EPI, backed by 16 leading European banks and financial firms, is developing a unified payment system to challenge this dominance. However, Weimert cautioned that the project is behind schedule, stating “we are a little bit out of time” regarding the ECB’s planned digital euro launch in 2029. The delay underscores the urgency she described.
This push to de-risk from U.S. technology extends far beyond payments. Last month, Belgium’s cybersecurity director warned the EU has effectively “lost the internet” due to American control over critical data infrastructure. In response, France announced plans to replace U.S. videoconferencing tools like Zoom and Teams with domestic alternatives within a year. Germany similarly intends to boost European and open-source software in government operations to reduce dependence on Microsoft.

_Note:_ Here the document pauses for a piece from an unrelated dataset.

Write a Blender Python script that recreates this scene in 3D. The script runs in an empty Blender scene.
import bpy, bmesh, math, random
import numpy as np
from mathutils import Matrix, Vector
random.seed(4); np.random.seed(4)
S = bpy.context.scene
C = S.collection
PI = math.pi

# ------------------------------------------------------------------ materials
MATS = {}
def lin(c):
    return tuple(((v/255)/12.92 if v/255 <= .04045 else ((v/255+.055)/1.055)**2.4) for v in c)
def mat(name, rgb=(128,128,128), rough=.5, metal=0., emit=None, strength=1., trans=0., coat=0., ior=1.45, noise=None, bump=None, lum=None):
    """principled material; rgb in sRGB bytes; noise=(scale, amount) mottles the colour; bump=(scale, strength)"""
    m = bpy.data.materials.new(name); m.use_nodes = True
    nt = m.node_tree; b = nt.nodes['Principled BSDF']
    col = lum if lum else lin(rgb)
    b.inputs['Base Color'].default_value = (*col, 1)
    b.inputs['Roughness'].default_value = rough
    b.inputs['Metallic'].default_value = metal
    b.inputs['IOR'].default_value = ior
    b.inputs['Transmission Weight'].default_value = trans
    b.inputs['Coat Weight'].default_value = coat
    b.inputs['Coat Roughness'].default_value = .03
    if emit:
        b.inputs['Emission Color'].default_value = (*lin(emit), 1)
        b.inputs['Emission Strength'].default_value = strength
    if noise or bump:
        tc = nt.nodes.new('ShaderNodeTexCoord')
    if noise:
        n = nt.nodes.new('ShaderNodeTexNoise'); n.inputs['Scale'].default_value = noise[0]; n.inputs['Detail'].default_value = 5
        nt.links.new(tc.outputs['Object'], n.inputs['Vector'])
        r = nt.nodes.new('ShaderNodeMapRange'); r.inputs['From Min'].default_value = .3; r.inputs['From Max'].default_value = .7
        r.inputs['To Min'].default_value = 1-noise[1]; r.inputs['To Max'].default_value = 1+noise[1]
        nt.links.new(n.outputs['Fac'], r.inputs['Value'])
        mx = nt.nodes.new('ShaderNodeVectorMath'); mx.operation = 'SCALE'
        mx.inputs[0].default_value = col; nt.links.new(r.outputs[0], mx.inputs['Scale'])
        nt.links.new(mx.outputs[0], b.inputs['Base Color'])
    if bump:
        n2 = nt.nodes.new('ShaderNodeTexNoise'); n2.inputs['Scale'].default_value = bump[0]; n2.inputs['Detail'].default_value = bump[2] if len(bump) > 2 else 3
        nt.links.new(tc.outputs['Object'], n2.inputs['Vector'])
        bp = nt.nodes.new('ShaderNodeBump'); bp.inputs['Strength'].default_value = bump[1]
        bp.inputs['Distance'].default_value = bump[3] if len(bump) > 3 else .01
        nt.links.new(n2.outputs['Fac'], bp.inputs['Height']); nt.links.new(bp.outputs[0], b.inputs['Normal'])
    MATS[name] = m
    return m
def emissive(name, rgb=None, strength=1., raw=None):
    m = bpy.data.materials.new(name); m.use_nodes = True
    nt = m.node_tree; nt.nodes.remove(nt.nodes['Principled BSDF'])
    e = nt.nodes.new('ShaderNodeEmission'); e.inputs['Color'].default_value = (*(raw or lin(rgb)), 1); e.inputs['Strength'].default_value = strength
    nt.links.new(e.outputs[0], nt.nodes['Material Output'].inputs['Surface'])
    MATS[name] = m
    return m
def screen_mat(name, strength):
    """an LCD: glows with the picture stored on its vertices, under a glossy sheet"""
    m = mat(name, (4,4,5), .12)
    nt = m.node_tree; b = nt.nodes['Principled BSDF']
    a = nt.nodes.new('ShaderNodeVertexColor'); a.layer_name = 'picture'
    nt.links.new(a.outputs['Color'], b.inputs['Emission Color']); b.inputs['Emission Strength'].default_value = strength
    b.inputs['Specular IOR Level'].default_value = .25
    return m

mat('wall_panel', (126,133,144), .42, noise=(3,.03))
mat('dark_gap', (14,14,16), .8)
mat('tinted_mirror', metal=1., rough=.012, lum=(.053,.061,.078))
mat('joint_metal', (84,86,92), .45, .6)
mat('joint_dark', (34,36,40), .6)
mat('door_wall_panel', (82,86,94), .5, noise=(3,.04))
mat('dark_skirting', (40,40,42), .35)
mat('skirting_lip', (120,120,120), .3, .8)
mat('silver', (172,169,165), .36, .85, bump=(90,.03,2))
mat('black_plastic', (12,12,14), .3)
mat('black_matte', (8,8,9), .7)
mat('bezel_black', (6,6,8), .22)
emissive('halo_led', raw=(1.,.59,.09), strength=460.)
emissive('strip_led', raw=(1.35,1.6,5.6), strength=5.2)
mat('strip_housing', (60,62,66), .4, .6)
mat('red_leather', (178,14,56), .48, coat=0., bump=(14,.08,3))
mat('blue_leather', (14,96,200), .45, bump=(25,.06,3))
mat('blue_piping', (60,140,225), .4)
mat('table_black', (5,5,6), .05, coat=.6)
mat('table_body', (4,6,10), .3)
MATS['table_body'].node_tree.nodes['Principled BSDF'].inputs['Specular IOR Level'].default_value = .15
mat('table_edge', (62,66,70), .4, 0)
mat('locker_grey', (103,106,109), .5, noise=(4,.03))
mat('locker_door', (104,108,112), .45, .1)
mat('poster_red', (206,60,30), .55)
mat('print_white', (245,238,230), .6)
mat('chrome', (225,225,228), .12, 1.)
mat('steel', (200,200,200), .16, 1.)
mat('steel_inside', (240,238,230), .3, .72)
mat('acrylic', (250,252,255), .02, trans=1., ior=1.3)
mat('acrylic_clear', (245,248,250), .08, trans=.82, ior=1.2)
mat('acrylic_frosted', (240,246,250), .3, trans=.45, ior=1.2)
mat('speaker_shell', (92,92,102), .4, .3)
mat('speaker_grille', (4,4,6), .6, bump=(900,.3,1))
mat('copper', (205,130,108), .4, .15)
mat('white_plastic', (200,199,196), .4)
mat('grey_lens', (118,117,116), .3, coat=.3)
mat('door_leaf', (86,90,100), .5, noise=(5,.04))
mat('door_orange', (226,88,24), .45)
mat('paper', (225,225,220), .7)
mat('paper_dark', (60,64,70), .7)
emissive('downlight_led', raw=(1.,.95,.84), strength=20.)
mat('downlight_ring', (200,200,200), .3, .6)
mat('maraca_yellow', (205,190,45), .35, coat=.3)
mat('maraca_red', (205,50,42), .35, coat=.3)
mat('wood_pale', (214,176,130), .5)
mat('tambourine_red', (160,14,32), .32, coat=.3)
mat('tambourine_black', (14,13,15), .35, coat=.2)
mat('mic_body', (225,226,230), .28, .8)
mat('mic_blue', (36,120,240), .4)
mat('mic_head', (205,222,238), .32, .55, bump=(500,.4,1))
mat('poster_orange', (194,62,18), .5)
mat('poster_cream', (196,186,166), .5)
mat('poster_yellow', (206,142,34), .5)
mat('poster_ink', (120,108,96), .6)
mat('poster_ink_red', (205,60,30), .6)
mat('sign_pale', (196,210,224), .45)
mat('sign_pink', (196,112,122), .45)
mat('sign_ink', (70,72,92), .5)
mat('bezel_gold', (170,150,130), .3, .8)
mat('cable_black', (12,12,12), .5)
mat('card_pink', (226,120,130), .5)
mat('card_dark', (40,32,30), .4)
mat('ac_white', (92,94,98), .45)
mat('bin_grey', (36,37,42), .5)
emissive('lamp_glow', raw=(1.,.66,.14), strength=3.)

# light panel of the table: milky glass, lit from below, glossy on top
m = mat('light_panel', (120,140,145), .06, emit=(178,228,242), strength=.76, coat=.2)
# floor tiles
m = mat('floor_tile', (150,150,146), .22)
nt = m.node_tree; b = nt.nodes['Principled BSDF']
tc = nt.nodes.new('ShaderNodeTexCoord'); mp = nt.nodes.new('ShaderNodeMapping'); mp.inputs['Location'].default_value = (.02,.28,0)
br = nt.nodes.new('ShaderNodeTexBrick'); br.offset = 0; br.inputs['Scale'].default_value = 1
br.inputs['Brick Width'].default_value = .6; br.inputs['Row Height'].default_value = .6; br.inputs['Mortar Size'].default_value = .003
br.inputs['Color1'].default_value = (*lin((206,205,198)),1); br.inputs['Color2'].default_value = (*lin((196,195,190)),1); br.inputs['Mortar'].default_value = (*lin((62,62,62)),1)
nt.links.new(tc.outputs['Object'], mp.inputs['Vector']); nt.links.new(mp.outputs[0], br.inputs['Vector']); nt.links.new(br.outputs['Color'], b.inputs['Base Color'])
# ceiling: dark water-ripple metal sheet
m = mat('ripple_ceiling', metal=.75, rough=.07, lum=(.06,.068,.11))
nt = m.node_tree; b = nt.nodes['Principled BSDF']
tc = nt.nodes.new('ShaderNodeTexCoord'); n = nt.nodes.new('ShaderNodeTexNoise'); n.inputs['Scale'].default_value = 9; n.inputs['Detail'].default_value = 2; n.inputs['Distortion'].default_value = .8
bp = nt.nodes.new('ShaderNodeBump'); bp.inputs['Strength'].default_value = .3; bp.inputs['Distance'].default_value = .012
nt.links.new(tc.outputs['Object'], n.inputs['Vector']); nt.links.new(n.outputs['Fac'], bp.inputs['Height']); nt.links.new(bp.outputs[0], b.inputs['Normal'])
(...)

The EU has also taken regulatory action, imposing significant antitrust fines on U.S. tech giants like Meta, Google, and X over the past year. The Trump administration has condemned these measures as “unfair” and “discriminatory,” threatening retaliatory tariffs against European goods.
Weimert’s appeal frames the need for a European payment network not merely as a commercial challenge, but as a strategic imperative for economic autonomy. The EPI’s efforts to launch a competitive, continent-wide card and wallet system are now central to this wider effort to secure the EU’s digital future against external political and economic pressures. Success will require accelerated coordination between the private sector, the ECB, and EU regulators to build a resilient, independent financial infrastructure.